2: Within a server, you're essentially all in one room with EVERYONE AT THE SAME TIME. And this might work if the group can establish shared social mores, but that's non-trivial to do. One way that LJ had shared norms propagate is through lurking before having to participate; you can still do that, but it's much less interesting to lurk a conversation than polished (or not) public posts. Sure, messaging is probably a native way to communicate for a lot of people in their 20s and 30s, but the norms of that messaging are wildly different (and have changed over time! I was reading an AIM log from LJ days and wow do I message differently now!)

This seems minor, until you have a disagreement and those norms suddenly clash over how you're supposed to resolve a conflict in the first place! One norm I've encountered often is the 'doubling down on shared opinions to distinguish in and out group', which I fundamentally disagree with. However, if you're trying to resolve a conflict and one party is used to seeing conflict as an in vs out group disagreement (and therefore looking for a common opinion) and the other is offended by viewing the world that way, this is not a path to success. Of course, I think the problem of 'how to disagree and still be in community' is at the heart of being a community in the first place, and not a Discord-specific problem.

On the less outright conflict front though, every community has people you like or dislike to varying degrees, and I've discovered that in a Discord server, when you're sharing a space that can't be easily filtered, perceived norms-violations irritate me way more than in any other platform or real life situation I've ever encountered. I don't know if other people feel that way, but I've had enough discussions around it that I think it's relatively common, and more common on Discord than elsewhere. It's the lack of ability to socially get away, perhaps, combined with Discord being a difficult place to transmit those norms?

3: It is unfortunately a really opaque barrier to finding servers; getting access to comms, even if it required an essay, or figuring out a crufty forum feels different than 'make friends and become cool enough to get an invite'. This problem becomes more difficult to solve when fandom is less active on other platforms, decreasing the ways you can make friends! Even worse, you can't easily lurk to learn the social norms beforehand.

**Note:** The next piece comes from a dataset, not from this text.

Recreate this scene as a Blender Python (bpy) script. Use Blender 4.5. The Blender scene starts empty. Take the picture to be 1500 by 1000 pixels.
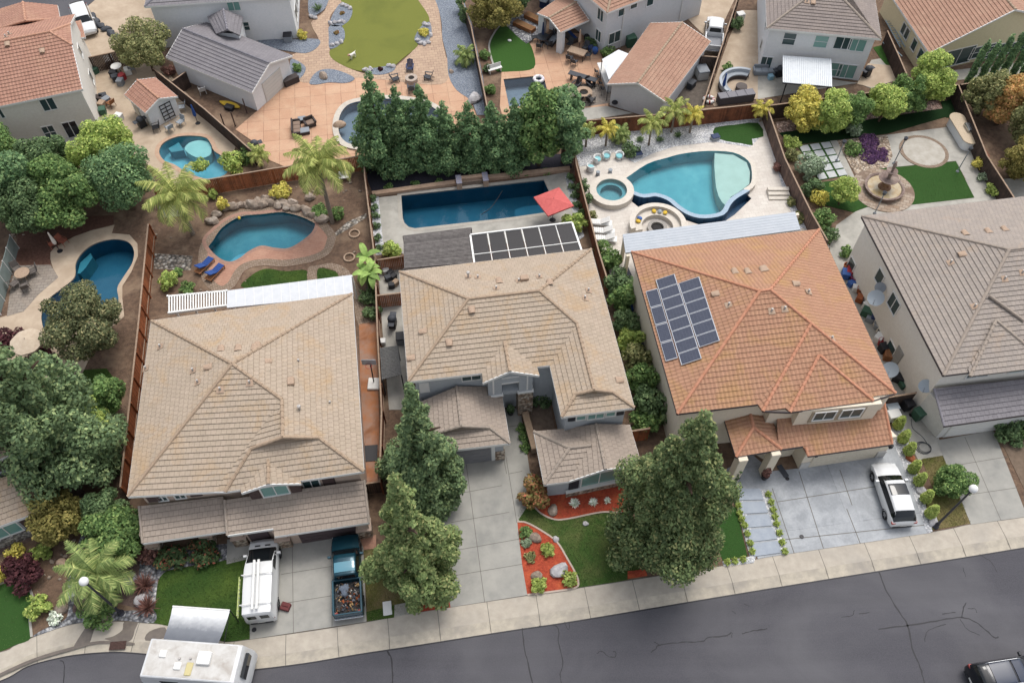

However, fandom is just bigger now too, which means there are many more public Discords available, from which to splinter off. In some ways, it's a return to requiring active involvement in order to get access, instead of being able to passively consume from the firehose of public twitter/tumblr. It's harder to go track a specific person you think is cool back to their fannish home, but easier to find someone to chat with at all hours of the day. (And lead to friendships and new servers spawned. Ideally.)

I don't know! I don't think Discord is even a good primary fannish platform, but it does seem to be where people are moving, for better or worse. At least I find it more amenable than tumblr, which means I might not disappear until the next migration?
Depth: 1

Date: 2022-10-31 00:40 (UTC)
adevyish: Icon of Potato, a felt guinea pig vehicle, floating in the air, with colourful explosions behind him (pui)
From: [personal profile] adevyish

I only ever used MSN/AIM etc for IRL friends so I wouldn’t really know, but IRC had the feel of wandering into a room at a party, taking a few free snacks from the side table, chatting a little bit, then wandering back out.

Someone in my fandom was writing a daily news digest on Tumblr for a couple of years there, but stopped because it was a lot of work. Most of the archivists that are still active just tag very thoroughly, so I always know how to find a specific event or topic on their blog. So I think it’s possibly still more work than on Discord?